WHAT TO WORK ON:
Output an exact reproduction of the data.

========

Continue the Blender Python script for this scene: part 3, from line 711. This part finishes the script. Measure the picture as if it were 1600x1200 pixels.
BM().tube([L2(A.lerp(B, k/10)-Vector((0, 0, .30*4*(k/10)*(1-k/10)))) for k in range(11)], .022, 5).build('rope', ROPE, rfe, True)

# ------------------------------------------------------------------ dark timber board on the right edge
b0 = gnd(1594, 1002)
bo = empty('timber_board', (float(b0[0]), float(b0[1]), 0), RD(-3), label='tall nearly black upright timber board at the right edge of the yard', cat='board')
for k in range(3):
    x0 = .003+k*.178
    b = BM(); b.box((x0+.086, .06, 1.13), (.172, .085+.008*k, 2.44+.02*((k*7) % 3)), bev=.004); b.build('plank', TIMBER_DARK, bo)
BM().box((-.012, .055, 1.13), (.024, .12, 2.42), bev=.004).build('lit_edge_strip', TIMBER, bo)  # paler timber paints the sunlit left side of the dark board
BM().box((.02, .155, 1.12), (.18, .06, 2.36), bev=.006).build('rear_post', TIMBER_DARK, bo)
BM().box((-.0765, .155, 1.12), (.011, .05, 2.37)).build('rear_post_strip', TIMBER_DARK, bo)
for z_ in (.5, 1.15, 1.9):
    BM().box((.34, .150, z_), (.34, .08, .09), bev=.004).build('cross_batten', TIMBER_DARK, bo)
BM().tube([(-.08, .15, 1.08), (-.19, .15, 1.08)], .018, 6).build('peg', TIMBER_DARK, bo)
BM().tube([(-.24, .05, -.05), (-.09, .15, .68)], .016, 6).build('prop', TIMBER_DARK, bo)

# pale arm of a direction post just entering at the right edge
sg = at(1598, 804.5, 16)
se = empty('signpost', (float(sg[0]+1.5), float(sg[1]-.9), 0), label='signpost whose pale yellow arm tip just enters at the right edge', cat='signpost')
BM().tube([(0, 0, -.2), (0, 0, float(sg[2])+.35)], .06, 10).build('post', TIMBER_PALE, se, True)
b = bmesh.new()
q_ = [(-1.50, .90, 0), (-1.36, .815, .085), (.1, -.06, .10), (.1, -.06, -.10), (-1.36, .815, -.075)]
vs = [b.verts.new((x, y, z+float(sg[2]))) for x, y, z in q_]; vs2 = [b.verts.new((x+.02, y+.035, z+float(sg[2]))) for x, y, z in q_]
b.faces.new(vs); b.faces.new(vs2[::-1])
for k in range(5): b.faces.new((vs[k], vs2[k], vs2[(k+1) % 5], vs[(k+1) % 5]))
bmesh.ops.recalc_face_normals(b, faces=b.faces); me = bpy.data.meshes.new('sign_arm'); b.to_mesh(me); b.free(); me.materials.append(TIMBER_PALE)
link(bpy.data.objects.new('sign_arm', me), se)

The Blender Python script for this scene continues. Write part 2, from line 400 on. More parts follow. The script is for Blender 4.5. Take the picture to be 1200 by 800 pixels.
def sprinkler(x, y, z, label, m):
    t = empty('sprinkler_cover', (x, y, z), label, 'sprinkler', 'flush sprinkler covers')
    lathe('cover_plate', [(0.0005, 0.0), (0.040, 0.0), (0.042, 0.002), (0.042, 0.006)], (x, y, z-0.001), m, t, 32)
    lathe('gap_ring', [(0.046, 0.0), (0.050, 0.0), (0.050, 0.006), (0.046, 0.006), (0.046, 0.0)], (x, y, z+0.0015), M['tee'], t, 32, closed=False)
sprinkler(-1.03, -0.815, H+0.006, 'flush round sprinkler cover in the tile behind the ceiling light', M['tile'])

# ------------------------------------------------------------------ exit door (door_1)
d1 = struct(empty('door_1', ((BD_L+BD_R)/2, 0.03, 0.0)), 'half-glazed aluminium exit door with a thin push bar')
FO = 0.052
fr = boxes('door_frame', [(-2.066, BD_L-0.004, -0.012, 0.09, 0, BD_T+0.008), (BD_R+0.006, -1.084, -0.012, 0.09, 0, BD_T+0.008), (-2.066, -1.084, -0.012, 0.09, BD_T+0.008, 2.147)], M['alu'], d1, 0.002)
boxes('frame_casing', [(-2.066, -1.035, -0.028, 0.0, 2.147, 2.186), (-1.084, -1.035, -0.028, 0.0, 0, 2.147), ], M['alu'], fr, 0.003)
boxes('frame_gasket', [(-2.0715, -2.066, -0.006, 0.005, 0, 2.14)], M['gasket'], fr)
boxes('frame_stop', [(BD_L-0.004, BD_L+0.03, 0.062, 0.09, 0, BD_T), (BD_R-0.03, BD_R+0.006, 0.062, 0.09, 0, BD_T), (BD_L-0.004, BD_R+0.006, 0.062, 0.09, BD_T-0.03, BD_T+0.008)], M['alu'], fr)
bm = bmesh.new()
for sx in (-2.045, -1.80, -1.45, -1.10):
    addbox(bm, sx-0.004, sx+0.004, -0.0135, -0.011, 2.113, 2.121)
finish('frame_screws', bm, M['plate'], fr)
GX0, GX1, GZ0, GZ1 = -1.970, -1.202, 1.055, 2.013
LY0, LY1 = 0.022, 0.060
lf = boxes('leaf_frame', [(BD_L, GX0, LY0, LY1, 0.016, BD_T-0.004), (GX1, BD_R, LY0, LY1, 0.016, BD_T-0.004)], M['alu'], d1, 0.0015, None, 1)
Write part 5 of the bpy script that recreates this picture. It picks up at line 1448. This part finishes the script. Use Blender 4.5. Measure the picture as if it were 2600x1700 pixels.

========

COMPLETE OUTPUT:
Continue the Blender Python script for this scene: part 3, from line 711. This part finishes the script. Measure the picture as if it were 1600x1200 pixels.
BM().tube([L2(A.lerp(B, k/10)-Vector((0, 0, .30*4*(k/10)*(1-k/10)))) for k in range(11)], .022, 5).build('rope', ROPE, rfe, True)

# ------------------------------------------------------------------ dark timber board on the right edge
b0 = gnd(1594, 1002)
bo = empty('timber_board', (float(b0[0]), float(b0[1]), 0), RD(-3), label='tall nearly black upright timber board at the right edge of the yard', cat='board')
for k in range(3):
    x0 = .003+k*.178
    b = BM(); b.box((x0+.086, .06, 1.13), (.172, .085+.008*k, 2.44+.02*((k*7) % 3)), bev=.004); b.build('plank', TIMBER_DARK, bo)
BM().box((-.012, .055, 1.13), (.024, .12, 2.42), bev=.004).build('lit_edge_strip', TIMBER, bo)  # paler timber paints the sunlit left side of the dark board
BM().box((.02, .155, 1.12), (.18, .06, 2.36), bev=.006).build('rear_post', TIMBER_DARK, bo)
BM().box((-.0765, .155, 1.12), (.011, .05, 2.37)).build('rear_post_strip', TIMBER_DARK, bo)
for z_ in (.5, 1.15, 1.9):
    BM().box((.34, .150, z_), (.34, .08, .09), bev=.004).build('cross_batten', TIMBER_DARK, bo)
BM().tube([(-.08, .15, 1.08), (-.19, .15, 1.08)], .018, 6).build('peg', TIMBER_DARK, bo)
BM().tube([(-.24, .05, -.05), (-.09, .15, .68)], .016, 6).build('prop', TIMBER_DARK, bo)

# pale arm of a direction post just entering at the right edge
sg = at(1598, 804.5, 16)
se = empty('signpost', (float(sg[0]+1.5), float(sg[1]-.9), 0), label='signpost whose pale yellow arm tip just enters at the right edge', cat='signpost')
BM().tube([(0, 0, -.2), (0, 0, float(sg[2])+.35)], .06, 10).build('post', TIMBER_PALE, se, True)
b = bmesh.new()
q_ = [(-1.50, .90, 0), (-1.36, .815, .085), (.1, -.06, .10), (.1, -.06, -.10), (-1.36, .815, -.075)]
vs = [b.verts.new((x, y, z+float(sg[2]))) for x, y, z in q_]; vs2 = [b.verts.new((x+.02, y+.035, z+float(sg[2]))) for x, y, z in q_]
b.faces.new(vs); b.faces.new(vs2[::-1])
for k in range(5): b.faces.new((vs[k], vs2[k], vs2[(k+1) % 5], vs[(k+1) % 5]))
bmesh.ops.recalc_face_normals(b, faces=b.faces); me = bpy.data.meshes.new('sign_arm'); b.to_mesh(me); b.free(); me.materials.append(TIMBER_PALE)
link(bpy.data.objects.new('sign_arm', me), se)

The Blender Python script for this scene continues. Write part 2, from line 400 on. More parts follow. The script is for Blender 4.5. Take the picture to be 1200 by 800 pixels.
def sprinkler(x, y, z, label, m):
    t = empty('sprinkler_cover', (x, y, z), label, 'sprinkler', 'flush sprinkler covers')
    lathe('cover_plate', [(0.0005, 0.0), (0.040, 0.0), (0.042, 0.002), (0.042, 0.006)], (x, y, z-0.001), m, t, 32)
    lathe('gap_ring', [(0.046, 0.0), (0.050, 0.0), (0.050, 0.006), (0.046, 0.006), (0.046, 0.0)], (x, y, z+0.0015), M['tee'], t, 32, closed=False)
sprinkler(-1.03, -0.815, H+0.006, 'flush round sprinkler cover in the tile behind the ceiling light', M['tile'])

# ------------------------------------------------------------------ exit door (door_1)
d1 = struct(empty('door_1', ((BD_L+BD_R)/2, 0.03, 0.0)), 'half-glazed aluminium exit door with a thin push bar')
FO = 0.052
fr = boxes('door_frame', [(-2.066, BD_L-0.004, -0.012, 0.09, 0, BD_T+0.008), (BD_R+0.006, -1.084, -0.012, 0.09, 0, BD_T+0.008), (-2.066, -1.084, -0.012, 0.09, BD_T+0.008, 2.147)], M['alu'], d1, 0.002)
boxes('frame_casing', [(-2.066, -1.035, -0.028, 0.0, 2.147, 2.186), (-1.084, -1.035, -0.028, 0.0, 0, 2.147), ], M['alu'], fr, 0.003)
boxes('frame_gasket', [(-2.0715, -2.066, -0.006, 0.005, 0, 2.14)], M['gasket'], fr)
boxes('frame_stop', [(BD_L-0.004, BD_L+0.03, 0.062, 0.09, 0, BD_T), (BD_R-0.03, BD_R+0.006, 0.062, 0.09, 0, BD_T), (BD_L-0.004, BD_R+0.006, 0.062, 0.09, BD_T-0.03, BD_T+0.008)], M['alu'], fr)
bm = bmesh.new()
for sx in (-2.045, -1.80, -1.45, -1.10):
    addbox(bm, sx-0.004, sx+0.004, -0.0135, -0.011, 2.113, 2.121)
finish('frame_screws', bm, M['plate'], fr)
GX0, GX1, GZ0, GZ1 = -1.970, -1.202, 1.055, 2.013
LY0, LY1 = 0.022, 0.060
lf = boxes('leaf_frame', [(BD_L, GX0, LY0, LY1, 0.016, BD_T-0.004), (GX1, BD_R, LY0, LY1, 0.016, BD_T-0.004)], M['alu'], d1, 0.0015, None, 1)
Write part 5 of the bpy script that recreates this picture. It picks up at line 1448. This part finishes the script. Use Blender 4.5. Measure the picture as if it were 2600x1700 pixels.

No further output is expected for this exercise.